Давайте пойдем с конца (начало истории — в
предыдущем посте). Как мы уже выяснили, Хэмингуэй обожал испанский. И в романе повсюду в речь испаноговорящих персонажей вложены
конструкции прямой синтаксической (и местами лексической) кальки с испанского. Так что в
“What a barbarity” все мои испаноговорящие читатели уже наверняка узнали
¡Qué barbaridad! — выражение крайнего удивления, неодобрения.
Еще примеры:
🫥 What passes with thee, Pablo? (Что с тобой творится, Пабло?) — калька с
¿Qué pasa contigo? Причем заметьте: не
What happens, что было бы правильнее, а
What passes. Потому что
to pass созвучен испанскому
pasar.
🫥 You know horses? – Yes. – Less bad.
Что такое
Less bad? На английском — набор слов. А это дословная калька с испанского
“menos mal” — «ну слава богу», «ну хорошо».
🫥 Еще в английском тексте много
ругательств, связанных с молоком. Например:
Arriba España! Down with the miscalled Republic and I obscenity in the milk of your fathers!
Во-первых, тут опять
“obscenity” («непристойность») в значении некого глагола, а потом какое-то «молоко ваших отцов». Это испанское
“…me cago en la leche de vuestros padres” — переведу грубо и как есть, дословно — «да насрать мне в молоко ваших родителей» (в то, которым вас кормили родители). В испанском вообще много ругательств, связанных с молоком, и Хэмингуэй ими щедро пользуется. И еще одна штука:
el padre – отец.
Los padres – либо отцы, либо родители. На английском это становится «отцами»,
fathers, а не «родителями», что было бы правильнее.

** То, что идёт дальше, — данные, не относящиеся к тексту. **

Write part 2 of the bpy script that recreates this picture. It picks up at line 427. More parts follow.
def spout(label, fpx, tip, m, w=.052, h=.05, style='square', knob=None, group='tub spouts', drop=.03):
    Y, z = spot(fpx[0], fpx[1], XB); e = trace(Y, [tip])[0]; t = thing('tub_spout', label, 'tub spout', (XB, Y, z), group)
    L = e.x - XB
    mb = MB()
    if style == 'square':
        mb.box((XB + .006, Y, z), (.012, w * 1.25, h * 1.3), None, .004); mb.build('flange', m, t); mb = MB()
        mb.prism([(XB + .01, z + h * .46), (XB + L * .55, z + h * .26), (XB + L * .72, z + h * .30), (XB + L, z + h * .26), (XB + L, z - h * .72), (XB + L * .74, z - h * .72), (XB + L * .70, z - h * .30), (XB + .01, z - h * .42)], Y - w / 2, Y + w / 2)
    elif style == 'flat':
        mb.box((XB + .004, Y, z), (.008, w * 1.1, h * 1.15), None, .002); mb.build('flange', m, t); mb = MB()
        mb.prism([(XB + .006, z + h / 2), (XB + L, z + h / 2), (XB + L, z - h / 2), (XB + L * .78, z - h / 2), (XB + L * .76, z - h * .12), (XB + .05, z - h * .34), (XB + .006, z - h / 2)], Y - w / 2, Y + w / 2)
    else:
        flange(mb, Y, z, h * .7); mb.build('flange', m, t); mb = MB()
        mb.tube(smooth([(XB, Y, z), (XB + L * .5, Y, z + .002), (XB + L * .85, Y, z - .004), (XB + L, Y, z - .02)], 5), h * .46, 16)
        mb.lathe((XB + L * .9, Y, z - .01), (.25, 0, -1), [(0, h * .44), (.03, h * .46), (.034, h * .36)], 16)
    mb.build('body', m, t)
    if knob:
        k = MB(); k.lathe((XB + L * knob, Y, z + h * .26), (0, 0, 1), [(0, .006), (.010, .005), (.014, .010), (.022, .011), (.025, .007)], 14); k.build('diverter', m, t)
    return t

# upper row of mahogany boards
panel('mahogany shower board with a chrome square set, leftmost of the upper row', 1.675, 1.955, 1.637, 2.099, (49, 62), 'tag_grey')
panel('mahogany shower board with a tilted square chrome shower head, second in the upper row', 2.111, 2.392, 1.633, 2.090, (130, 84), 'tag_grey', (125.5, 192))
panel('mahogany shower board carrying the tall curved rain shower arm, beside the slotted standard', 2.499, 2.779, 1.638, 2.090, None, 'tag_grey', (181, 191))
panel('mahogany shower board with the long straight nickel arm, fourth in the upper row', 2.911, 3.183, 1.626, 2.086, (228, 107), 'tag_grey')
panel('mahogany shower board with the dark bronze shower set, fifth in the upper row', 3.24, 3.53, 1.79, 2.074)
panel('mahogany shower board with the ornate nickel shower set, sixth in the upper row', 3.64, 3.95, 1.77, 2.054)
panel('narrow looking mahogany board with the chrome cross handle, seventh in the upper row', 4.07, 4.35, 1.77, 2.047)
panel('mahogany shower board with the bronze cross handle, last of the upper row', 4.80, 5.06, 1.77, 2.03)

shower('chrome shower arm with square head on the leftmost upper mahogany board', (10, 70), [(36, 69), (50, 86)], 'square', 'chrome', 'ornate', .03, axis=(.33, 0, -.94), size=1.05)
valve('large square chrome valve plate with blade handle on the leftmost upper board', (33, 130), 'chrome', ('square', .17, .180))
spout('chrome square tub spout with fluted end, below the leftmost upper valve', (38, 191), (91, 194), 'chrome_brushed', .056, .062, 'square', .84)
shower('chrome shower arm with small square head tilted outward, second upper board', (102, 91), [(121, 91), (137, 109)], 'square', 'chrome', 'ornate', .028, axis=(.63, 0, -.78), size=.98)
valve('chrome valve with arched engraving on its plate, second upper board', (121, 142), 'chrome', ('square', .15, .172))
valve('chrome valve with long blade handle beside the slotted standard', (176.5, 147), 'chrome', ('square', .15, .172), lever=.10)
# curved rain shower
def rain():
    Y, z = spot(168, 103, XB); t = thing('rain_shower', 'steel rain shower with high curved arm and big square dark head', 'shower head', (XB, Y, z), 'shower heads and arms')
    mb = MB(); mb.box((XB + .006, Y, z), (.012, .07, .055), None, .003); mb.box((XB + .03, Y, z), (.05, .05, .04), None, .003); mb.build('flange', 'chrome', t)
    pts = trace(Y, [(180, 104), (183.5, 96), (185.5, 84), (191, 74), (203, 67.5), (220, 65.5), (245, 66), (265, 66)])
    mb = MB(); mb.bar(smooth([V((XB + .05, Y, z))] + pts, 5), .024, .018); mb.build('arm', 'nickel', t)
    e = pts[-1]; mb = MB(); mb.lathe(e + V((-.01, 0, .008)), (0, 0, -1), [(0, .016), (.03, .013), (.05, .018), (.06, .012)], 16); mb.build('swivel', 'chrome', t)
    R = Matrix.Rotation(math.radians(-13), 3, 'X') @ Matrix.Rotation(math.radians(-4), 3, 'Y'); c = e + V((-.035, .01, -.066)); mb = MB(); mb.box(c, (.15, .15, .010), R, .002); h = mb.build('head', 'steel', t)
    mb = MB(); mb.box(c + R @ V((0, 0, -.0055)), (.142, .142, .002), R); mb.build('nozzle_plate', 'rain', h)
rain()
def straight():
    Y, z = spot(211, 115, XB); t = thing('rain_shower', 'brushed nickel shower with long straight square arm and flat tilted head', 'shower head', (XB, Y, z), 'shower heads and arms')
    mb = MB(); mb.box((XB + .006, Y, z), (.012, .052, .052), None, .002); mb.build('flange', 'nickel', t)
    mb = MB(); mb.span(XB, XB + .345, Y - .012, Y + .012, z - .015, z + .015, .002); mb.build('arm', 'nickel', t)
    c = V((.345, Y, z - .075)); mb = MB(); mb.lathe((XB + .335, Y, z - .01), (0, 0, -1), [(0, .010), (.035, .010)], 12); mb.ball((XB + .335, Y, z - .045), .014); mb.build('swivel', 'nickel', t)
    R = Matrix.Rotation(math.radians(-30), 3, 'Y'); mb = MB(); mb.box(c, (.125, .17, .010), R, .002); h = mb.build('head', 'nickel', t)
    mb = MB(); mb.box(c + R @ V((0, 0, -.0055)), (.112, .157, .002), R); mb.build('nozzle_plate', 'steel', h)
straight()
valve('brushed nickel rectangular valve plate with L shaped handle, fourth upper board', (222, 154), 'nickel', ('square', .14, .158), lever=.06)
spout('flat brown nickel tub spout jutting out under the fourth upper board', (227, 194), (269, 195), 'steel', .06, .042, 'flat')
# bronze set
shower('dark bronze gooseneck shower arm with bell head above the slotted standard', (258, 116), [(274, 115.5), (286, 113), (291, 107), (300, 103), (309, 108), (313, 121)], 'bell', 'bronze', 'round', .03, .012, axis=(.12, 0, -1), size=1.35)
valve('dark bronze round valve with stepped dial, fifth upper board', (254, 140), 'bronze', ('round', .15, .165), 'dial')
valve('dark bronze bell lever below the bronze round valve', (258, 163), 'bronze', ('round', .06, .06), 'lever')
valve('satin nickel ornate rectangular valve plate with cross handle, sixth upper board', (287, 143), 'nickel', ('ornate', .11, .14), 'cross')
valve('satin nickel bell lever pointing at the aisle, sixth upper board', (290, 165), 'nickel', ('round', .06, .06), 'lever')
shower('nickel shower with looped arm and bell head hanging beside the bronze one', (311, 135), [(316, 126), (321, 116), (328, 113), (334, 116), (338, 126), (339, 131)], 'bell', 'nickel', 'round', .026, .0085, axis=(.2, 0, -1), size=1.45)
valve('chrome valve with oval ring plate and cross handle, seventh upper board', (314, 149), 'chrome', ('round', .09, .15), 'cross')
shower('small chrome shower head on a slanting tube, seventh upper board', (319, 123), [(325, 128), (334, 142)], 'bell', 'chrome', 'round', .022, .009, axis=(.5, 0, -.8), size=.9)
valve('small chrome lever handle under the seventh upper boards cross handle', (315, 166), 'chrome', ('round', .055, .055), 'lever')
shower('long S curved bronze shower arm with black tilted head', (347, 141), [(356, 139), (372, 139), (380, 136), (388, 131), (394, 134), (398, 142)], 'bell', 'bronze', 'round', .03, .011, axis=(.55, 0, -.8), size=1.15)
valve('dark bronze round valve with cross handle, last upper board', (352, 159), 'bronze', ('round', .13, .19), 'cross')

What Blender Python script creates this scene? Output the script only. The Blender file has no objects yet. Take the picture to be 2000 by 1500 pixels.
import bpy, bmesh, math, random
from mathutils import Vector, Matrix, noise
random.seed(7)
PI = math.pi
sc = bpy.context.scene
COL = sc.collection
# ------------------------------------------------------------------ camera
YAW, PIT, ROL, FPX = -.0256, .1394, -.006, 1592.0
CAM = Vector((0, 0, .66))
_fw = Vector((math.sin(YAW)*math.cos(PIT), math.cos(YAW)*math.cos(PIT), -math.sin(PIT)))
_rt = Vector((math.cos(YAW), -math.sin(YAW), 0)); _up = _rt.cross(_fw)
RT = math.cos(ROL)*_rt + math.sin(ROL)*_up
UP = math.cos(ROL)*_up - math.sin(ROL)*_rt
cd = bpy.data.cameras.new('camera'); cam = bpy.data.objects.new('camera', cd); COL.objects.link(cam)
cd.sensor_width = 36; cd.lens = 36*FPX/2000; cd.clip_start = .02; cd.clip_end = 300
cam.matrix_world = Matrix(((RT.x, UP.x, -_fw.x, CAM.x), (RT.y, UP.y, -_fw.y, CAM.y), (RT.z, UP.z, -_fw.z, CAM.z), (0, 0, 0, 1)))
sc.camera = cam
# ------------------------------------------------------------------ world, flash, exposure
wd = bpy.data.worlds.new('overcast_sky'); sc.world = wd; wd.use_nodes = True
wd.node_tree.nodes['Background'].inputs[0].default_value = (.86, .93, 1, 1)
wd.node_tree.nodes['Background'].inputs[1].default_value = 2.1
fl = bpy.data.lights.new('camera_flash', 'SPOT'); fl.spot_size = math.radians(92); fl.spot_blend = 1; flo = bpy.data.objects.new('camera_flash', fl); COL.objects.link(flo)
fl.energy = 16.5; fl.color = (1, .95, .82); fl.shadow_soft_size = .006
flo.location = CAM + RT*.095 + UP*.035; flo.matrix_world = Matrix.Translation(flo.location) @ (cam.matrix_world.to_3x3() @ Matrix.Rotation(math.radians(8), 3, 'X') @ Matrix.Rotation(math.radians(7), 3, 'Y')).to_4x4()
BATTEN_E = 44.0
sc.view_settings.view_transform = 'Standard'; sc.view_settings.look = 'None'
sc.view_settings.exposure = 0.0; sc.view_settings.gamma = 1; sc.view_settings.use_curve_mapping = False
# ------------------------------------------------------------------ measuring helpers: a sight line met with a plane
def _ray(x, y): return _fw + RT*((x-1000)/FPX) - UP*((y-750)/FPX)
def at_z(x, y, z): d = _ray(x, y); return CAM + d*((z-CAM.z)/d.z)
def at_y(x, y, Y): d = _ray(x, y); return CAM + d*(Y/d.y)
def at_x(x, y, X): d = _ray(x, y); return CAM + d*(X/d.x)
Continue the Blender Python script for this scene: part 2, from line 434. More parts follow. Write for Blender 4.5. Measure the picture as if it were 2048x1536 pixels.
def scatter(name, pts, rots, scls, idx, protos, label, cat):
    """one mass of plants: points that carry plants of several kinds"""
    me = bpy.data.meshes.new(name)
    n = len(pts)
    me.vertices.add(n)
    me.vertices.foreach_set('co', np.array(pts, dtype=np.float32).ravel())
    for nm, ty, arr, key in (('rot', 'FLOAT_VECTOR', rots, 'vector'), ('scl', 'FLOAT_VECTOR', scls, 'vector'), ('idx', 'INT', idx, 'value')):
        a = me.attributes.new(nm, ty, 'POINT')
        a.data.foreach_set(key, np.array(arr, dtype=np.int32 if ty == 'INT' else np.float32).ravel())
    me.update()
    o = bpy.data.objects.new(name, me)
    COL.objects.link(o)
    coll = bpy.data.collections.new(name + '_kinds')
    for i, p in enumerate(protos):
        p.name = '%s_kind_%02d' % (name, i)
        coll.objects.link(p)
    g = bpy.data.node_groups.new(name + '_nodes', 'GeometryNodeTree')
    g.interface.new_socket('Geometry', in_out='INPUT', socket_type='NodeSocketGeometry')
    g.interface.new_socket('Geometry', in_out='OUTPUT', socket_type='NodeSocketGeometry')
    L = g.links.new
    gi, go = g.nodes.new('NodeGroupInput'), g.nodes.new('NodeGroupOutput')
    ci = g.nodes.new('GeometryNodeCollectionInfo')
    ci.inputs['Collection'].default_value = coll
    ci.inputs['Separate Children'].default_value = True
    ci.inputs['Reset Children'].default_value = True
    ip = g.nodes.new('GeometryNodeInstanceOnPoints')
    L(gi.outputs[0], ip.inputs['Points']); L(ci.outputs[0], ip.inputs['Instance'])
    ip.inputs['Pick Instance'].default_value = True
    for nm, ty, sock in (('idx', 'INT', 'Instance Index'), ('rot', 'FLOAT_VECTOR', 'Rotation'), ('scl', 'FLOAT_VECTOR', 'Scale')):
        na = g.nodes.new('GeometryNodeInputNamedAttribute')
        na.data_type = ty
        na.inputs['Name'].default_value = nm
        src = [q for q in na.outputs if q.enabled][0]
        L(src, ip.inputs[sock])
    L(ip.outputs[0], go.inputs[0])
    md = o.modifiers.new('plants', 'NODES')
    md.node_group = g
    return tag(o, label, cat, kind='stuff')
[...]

📝 То есть видите, что происходит? Когда Толстому в «Войне и мире» нужно было показать, что герои говорят на французском, он и писал на французском. Когда Хэмингуэю нужно показать, что персонажи говорят на испанском, он делает
«перевод» — синтаксическую кальку на английский, за которой можно угадать текст «оригинала». Какого оригинала, если этот ломаный английский текст и есть оригинал? А вот такого, которого нет.
Если вернемся к
отрывку выше: устаревшие местоимения
thou и
thyself — это «подстрочники» испанских
tú и
Usted, «ты» и «вы». Слова
obscene и
unprint на месте, где подразумевается какая-то обсценная лексика — это цензура. Хэмингуэй
цензурирует сам себя, использует это как прием — опять же, будто в неком «оригинале» были бранные слова, и их заменили.
📝 Так и выходит, что
«По ком звонит колокол» — это такой «перевод без оригинала». Переводчики на все языки, по сути, дописывают книгу за автора, заполняя вот эти лакуны, которые на самом-то деле должны на нас из текста смотреть и привлекать внимание. Есть
версия, что Хэмингуэй это сделал ровно для того, чтобы показать невозможность полного понимания человека человеком: республиканца и франкиста, англо- и испаноговорящего, подставьте нужное.